Tag Archives: Thomas Lipton

Plain sailing: Lipton tea

In 2015, Lipton was the highest selling tea in the world, with distribution in 110 countries.

Thomas Lipton (1846 – 1931) was a Glaswegian grocer. Lipton believed that he could broaden tea’s appeal to the working classes if he could lower its price. In 1890 he cut out the middleman by acquiring cut-price tea plantations in Ceylon (now Sri Lanka). Lipton passed the savings on to the customer.

By 1897 Lipton claimed to have the largest sale of any tea in the world “beyond doubt”, and millions drank his tea every day. Over one million packets of Lipton tea were sold in Britain every week. In 1897 Thomas Lipton paid a record-breaking £35,000 duty on a week’s purchase of tea. This was over half the average for the total weekly tea market, which Lipton now claimed to dominate. By this time his tea enjoyed a Royal Warrant from Queen Victoria. Several thousand workers were employed on his Ceylon plantations.

By at least 1899, Lipton tea was blended differently for different regions, in order to suit the local water.

By 1907 Lipton had received a Royal Warrant from Edward VII. The Ceylon estates for tea, coffee and cocoa covered thousands of acres.

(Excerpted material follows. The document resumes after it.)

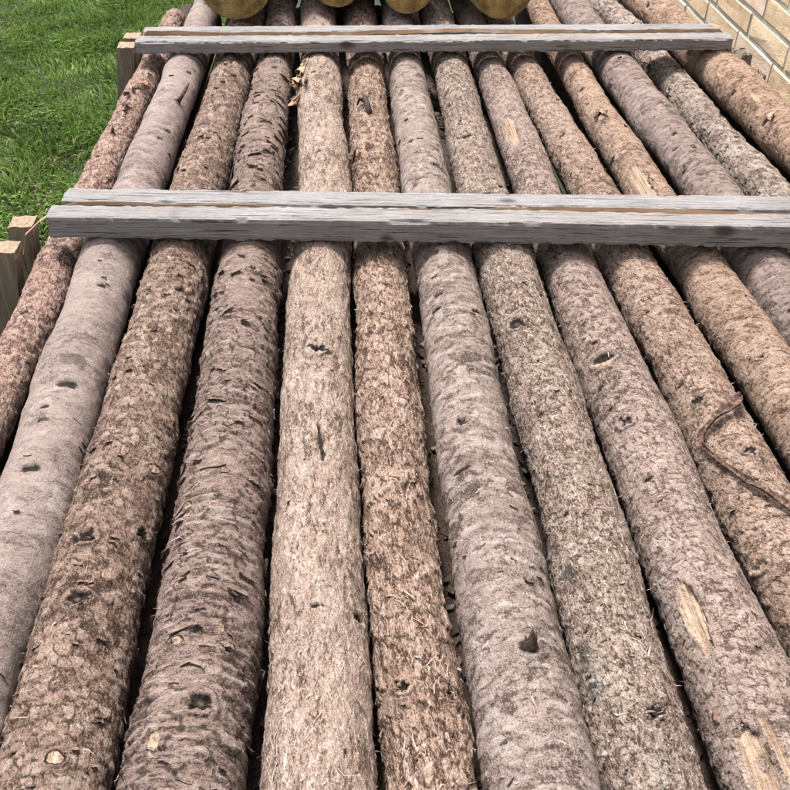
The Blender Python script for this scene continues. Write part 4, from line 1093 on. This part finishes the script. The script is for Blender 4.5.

By 1918 Lipton tea could boast thousands of outlets in Britain. By this time the Lipton company had been awarded the Royal Warrant as tea merchants to George V.

By 1924 Lipton could refer to the yellow packaging of his tea as famous. The company claimed to be the largest tea distributors, manufacturers and retailers of food products in the world.

However by 1926 the company was in bad shape. The company had outgrown the overworked Thomas Lipton, however he refused to take advice from his board of directors. He was forced to resign from the company he had built in 1927, and his stake was acquired for £60,000.

Lipton was acquired by Home & Colonial, a large grocery chain, in 1931.

Thomas Lipton died in 1931. He left a British estate valued at over £1.4 million. He left an American estate valued at £757,000.

In 1944 Lipton divested some of its plantations in Ceylon, but retained 3,400 acres of high quality tea estates.

Supermarket chains grew from the 1950s. These chains were reluctant to stock the product of a rival grocer. Lipton tea sales in Britain declined and never recovered, and the company concentrated on its significant tea sales overseas.

By 1968 Lipton had total coverage of the Indian market. The company built a new fully automated factory of over 175,000 sq ft. It was one of the world’s largest tea packing and blending factories.

By 1969 Lipton tea was sold in 156 countries, and 29 factories packed Lipton tea.

In 1972 the Lipton tea interests were acquired by Unilever, the Anglo-Dutch consumer goods giant, for £18.5 million.

By this time Lipton was a relatively small player in the British tea market, and was outsold by two Brooke Bond brands (PG Tips and Dividend), as well as Tetley, J Lyons, Typhoo and the Co-operative Wholesale Society. Lipton did however have a highly successful business in the United States.

By 1979 all Lipton tea was packed and blended at a factory in Leighton Buzzard. It was the largest tagged teabag factory in Europe. In 1979 Lipton was awarded the Queen’s Award For Export. Lipton Yellow Label was the highest selling tea in the world, a blend of Ceylon, India and other tea leaves. By 1980 Lipton exported more tea to more countries (over 120) than any other company.

By 1984 Lipton’s market share in Britain was described as “minuscule”.

The Leighton Buzzard factory was closed in the late 1990s, and production was relocated to a site in Dubai. The Dubai site is now the largest tea factory in the world.

Lipton Yellow Label has a very small presence in the UK, and most British people will be more aware of it from trips overseas. In the UK its most popular line is its ice tea soft drinks.